M’baé Tahamida Mohamed dit Soly ; auteur, compositeur et slameur ; est l’un des pionniers de la culture hip-hop à Marseille. Avec son groupe B.VICE, il a accompagné des générations d’artistes ( Soprano, Alonzo et Vincenzo des Psy 4 De la Rime, Algérino, Kenza Farha…) au travers de l’association Sound Musical School VICE. Lorsque le groupe se sépare en 1998, Soly continue de mettre en mots ses cris du cœur et d’écrire en vers ses maux. Sensible aux causes sociales et humanitaires, ce médiateur socioculturel a toujours mis son art au service de la prévention, la prise de conscience et la solidarité, notamment par l’écriture de pièces musicales et la mise en scène de ses textes. C’est ainsi qu’il développe régulièrement des projets interculturels et intergénérationnels autour de la mémoire et des racines par le biais du chant, du slam, de la poésie ou du théâtre.
Le fils : Kenny Brochant aka Rockshin
La mère : Marisoa Ramonja
Le père : Mbae Mohammed Tahamida aka Soly
La sœur : Estelle Ntsende
Créateur lumière: Loïc Virlogeux
Les ALCAN Assises des Luttes Contre l’Afrophobie / Négrophobie, sont initiées et organisées à Marseille depuis 2014 par Les Rosas, collectif afroféministe et panafricanisme. A travers une démarche intersectionnelle, elles mènent des missions contre la discrimination et pour l’élévation des femmes afrodescendantes. Pour les 10 ans de lutte, divers événements, mettant à l’honneur le travail d’artistes et créatrices afrodescendantes, se tiendront dans plusieurs lieux de Marseille, du 19 novembre au 15 décembre 2023.

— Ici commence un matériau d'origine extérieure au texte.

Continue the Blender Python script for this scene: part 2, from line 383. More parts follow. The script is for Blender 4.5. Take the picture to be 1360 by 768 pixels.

Article paru le mercredi 22 novembre 2023 dans Ventilo n° 491
Élégie d’exil de Soly
À quelques exceptions près (on vous conseille notamment les
enquêtes sur le sujet de
Mediavivant), le traitement médiatique des homicides liés au trafic de drogue à Marseille oscille généralement entre sensationnalisme et statistiques macabres, omettant sciemment la dimension humaine de ces drames répétés. Pionnier de la culture hip-hop à Marseille mais aussi médiateur socioculturel, M’baé Tahamida Mohamed dit Soly utilise ici la force du récit pour renverser le regard que l’on porte aux populations des quartiers Nord, « des êtres portant en eux une histoire universelle et complexe. » Mêlant théâtre, poésie, musique et krump dans cette « pièce slam », il nous embarque dans l’intimité d’une famille comorienne dont le fils a été tué lors d’un règlement de compte. Leur complainte douloureuse nous met face à notre responsabilité collective, leurs maux trouvant enfin des mots pour exprimer l’exil, la ghettoïsation, la précarité, le deuil, mais aussi la transmission et l’amour au sein d’une famille.